Inflazione globale: i fattori strutturali alimentano le aspettative

A cura di Alessandro Tentori, Cio Axa IM Italia

Nella seconda metà del 2017 abbiamo assistito a un rally dei breakeven di riferimento nei paesi industrializzati. Se da un lato il movimento delle aspettative di inflazione era prevedibile alla luce del forte rialzo sul prezzo del Brent (+40% da Giugno), dall’altro notiamo che il breakeven sul Treasury a 10 anni non è lontano dai livelli massimi degli ultimi tre anni (2.1%), grazie anche all’impennata di fine anno.
Tendenza più graduale per le aspettative di inflazione in Eurozona (Germania 1.3%), mentre i breakeven sui JGB Giapponesi sono più che raddoppiati negli ultimi quattro mesi (0.62%).

L’effetto del petrolio
La variazione del prezzo del greggio dovrebbe, in teoria, avere un effetto positivo esclusivamente sulle aspettative di inflazione a breve termine. A meno di cosiddetti “second round effects”, un aumento dei prezzi del petrolio oggi verrà automaticamente rimosso dal calcolo degli indici di inflazione annuale tra 12 mesi (effetto di stagionalità). Per questo motivo si sarebbe dovuto assistere a un appiattimento della curva dei breakeven – diciamo tra scadenze a 2 e 10 anni – appiattimento che si è largamente verificato in Francia e Germania, ma in misura inferiore negli Stati Uniti.

Eccesso di domanda?
Potrebbero quindi esserci dei fattori strutturali alla base del riprezzamento delle aspettative di inflazione? Sono sempre più convinto che il perdurare del periodo attuale di crescita globale sincronizzata ci stia conducendo verso una situazione di scarsità di risorse e quindi di inflazione da domanda, in primis sulle materie prime.

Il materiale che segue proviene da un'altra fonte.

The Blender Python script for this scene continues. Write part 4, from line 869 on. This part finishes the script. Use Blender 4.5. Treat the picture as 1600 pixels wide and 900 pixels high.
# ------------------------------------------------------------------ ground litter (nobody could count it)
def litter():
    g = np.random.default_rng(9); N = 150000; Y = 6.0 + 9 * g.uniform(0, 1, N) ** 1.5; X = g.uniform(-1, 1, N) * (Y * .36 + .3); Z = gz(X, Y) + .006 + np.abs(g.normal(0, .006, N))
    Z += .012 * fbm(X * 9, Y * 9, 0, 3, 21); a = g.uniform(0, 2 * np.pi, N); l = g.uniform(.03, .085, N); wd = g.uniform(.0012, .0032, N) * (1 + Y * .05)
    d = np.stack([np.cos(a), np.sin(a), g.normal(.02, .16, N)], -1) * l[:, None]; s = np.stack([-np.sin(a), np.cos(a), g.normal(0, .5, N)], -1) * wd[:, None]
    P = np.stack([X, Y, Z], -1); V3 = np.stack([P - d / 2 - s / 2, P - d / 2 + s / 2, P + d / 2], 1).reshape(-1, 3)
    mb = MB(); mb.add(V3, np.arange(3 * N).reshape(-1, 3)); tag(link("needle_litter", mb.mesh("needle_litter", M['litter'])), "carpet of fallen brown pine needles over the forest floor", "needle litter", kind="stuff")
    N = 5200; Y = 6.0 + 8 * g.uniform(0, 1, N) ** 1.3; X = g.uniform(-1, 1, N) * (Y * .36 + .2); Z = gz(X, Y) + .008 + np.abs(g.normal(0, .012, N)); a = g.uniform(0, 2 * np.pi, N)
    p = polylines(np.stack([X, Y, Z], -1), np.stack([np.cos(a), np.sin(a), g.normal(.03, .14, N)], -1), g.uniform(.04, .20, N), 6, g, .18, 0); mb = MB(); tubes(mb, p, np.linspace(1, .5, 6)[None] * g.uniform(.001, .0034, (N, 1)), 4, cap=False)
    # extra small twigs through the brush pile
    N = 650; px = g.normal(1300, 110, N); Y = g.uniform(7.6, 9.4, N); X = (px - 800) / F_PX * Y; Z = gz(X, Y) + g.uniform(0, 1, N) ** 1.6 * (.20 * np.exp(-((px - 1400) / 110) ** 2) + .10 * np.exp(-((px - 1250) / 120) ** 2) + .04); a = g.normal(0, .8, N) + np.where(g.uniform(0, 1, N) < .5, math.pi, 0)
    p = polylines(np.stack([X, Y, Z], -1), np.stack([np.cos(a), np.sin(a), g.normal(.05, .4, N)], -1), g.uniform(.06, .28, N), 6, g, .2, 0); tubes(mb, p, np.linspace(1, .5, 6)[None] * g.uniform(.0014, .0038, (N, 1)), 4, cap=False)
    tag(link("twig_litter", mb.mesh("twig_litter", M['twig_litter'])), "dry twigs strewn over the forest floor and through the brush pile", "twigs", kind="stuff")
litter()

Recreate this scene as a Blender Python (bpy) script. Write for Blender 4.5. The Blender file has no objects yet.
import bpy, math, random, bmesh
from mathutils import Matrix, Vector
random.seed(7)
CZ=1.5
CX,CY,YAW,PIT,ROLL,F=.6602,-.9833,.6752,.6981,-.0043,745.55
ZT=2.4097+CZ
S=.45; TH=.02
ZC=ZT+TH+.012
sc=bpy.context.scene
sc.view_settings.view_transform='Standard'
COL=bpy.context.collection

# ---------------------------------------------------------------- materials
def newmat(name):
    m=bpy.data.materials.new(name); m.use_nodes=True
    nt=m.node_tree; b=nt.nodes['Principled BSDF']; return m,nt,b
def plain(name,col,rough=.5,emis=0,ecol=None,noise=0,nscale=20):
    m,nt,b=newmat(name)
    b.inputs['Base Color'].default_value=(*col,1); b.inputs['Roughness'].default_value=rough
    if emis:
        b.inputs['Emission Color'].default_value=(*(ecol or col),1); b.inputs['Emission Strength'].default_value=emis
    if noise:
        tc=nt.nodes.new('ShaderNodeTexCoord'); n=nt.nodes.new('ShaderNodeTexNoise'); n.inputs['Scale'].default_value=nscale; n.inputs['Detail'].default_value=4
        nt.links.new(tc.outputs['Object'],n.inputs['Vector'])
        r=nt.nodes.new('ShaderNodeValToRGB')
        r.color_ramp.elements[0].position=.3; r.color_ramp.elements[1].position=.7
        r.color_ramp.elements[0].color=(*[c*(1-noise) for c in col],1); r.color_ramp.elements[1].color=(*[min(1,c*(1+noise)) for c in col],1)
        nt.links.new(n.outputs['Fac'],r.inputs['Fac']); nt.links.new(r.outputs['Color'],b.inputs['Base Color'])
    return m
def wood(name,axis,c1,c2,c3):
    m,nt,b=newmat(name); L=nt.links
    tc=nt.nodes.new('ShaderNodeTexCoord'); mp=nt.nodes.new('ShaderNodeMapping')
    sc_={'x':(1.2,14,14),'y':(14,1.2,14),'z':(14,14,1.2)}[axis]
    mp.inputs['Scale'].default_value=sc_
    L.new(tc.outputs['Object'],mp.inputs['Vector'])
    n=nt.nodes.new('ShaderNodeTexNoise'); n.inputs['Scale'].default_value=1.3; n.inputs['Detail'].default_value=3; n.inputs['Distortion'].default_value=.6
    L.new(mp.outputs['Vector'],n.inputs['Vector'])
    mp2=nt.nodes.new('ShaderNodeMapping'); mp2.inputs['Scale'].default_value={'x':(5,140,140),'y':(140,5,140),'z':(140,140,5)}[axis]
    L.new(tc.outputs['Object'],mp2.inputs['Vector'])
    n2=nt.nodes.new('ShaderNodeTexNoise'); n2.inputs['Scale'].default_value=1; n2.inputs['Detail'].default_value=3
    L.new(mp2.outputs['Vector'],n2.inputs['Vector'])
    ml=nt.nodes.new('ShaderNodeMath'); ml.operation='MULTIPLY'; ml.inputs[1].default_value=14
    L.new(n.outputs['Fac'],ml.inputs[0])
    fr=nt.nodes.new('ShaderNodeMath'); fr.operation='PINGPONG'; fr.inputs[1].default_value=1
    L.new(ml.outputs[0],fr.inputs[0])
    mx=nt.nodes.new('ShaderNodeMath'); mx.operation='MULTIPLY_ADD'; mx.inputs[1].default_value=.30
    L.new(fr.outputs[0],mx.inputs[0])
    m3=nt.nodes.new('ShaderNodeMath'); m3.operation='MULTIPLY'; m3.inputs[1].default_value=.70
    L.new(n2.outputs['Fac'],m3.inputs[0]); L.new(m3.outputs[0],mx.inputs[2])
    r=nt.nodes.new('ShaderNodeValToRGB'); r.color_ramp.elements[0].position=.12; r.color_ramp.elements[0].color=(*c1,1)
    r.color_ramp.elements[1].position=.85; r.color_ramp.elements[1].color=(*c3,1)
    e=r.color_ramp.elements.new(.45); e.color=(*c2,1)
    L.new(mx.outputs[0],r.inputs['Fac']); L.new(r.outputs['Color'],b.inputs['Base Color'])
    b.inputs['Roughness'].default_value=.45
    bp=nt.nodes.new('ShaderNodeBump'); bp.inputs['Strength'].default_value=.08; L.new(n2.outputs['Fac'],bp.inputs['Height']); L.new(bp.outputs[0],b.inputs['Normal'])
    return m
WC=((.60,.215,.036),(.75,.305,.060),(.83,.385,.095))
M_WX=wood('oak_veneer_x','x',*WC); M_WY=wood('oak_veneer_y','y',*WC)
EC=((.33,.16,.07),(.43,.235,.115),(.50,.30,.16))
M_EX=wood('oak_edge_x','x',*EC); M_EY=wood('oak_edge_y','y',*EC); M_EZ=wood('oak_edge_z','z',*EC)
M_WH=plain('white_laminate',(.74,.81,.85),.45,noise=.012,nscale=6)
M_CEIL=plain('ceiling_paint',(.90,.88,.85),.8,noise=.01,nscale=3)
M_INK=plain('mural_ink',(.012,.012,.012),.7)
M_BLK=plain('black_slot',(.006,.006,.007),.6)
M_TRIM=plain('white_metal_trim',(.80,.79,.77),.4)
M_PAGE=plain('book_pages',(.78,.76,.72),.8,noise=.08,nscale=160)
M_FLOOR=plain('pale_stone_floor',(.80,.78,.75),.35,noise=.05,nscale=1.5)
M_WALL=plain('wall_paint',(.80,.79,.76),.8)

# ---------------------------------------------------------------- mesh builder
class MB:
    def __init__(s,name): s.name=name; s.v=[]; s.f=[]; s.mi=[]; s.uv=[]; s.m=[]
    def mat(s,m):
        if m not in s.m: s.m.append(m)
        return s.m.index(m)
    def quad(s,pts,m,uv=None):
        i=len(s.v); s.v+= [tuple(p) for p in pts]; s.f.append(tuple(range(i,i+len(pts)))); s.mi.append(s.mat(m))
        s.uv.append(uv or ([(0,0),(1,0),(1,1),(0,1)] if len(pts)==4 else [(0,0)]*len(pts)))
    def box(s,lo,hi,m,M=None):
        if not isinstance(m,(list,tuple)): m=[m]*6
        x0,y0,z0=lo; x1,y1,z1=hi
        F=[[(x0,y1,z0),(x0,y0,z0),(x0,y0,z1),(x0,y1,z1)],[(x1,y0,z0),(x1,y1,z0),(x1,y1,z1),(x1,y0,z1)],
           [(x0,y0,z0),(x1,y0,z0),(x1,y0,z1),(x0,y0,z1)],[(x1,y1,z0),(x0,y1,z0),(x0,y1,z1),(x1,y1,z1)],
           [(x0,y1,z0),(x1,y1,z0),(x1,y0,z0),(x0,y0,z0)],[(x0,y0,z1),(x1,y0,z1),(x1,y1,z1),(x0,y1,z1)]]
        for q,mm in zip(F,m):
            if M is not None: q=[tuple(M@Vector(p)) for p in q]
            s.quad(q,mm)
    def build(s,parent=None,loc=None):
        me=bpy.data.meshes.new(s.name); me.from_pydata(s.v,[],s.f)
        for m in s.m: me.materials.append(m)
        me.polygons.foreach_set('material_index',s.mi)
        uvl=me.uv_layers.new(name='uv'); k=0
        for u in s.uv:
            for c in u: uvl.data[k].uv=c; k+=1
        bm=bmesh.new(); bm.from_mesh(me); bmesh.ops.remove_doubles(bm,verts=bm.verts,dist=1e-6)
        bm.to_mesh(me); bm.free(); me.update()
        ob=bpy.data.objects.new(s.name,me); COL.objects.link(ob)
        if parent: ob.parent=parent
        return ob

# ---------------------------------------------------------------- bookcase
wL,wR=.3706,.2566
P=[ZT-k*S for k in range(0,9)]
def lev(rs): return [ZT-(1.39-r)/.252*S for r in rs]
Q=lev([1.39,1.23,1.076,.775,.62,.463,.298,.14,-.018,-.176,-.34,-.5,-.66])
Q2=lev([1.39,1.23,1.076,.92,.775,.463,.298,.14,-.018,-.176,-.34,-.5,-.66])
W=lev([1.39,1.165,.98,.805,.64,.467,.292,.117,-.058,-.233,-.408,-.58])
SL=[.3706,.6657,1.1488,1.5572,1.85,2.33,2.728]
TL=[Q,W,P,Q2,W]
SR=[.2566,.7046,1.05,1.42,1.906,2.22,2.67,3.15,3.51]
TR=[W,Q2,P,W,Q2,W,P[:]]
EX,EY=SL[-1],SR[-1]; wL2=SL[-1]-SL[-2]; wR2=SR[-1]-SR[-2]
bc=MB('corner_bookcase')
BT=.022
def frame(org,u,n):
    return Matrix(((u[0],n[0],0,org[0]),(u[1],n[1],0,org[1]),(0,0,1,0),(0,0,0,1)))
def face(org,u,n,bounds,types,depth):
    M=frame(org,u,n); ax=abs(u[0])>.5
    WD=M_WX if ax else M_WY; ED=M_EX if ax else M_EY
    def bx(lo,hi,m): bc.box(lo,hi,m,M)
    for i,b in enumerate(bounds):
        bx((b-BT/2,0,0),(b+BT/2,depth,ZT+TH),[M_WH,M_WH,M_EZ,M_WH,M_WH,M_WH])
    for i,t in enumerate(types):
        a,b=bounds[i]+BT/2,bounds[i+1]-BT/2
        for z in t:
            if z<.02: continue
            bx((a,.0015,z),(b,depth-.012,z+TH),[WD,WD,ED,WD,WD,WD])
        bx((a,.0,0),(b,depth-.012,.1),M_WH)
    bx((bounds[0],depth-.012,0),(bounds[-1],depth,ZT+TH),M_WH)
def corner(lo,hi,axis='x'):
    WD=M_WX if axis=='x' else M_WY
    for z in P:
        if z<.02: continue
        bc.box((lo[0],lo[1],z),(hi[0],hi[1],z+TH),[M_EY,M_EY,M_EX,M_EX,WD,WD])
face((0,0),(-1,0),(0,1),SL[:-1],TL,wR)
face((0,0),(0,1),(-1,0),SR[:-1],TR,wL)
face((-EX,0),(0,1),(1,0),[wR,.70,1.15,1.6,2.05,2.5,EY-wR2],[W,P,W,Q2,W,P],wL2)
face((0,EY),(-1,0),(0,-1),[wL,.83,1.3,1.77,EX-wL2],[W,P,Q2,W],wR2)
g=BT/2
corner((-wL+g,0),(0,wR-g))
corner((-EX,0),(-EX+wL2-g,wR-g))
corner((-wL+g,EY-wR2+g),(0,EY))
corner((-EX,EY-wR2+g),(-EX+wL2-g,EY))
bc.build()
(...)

L’output gap – la differenza tra crescita potenziale e crescita attuale – è il classico indicatore di sovra/sotto-capacità di un sistema economico. Il grafico evidenzia come l’output gap dei paesi OCSE sia stimato intorno allo +0.2% quest’anno e +0.5% nel 2019, i primi due anni di crescita oltre il potenziale dalla crisi del 2008.

Conclusione
Il quadro Atlantico rimane comunque caratterizzato da una forte eterogeneità. Da una parte i rischi di inflazione negli Stati Uniti, che derivano non solo dalla forte domanda interna, ma anche dal mercato del lavoro che opera in un regime di piena occupazione. Abbiamo già discusso in questo blog dei rischi per la stabilità finanziaria che potrebbero derivare da una accelerazione del tightening della Federal Reserve. Sulla sponda Europea, invece, l’inflazione stenta a raggiungere il traguardo prefissato dalla BCE, sia per motivi di domanda, che di offerta e di trasmissione monetaria. Le conseguenze in termini di comunicazione sui grandi temi del policy mix in generale e sulla durata dello stimolo di monetario (la cosiddetta forward guidance) sono ovvie. Non a caso, gli unici overweight su asset governativi nella nostra asset allocation globale sono sull’inflazione americana e sui periferici Europei.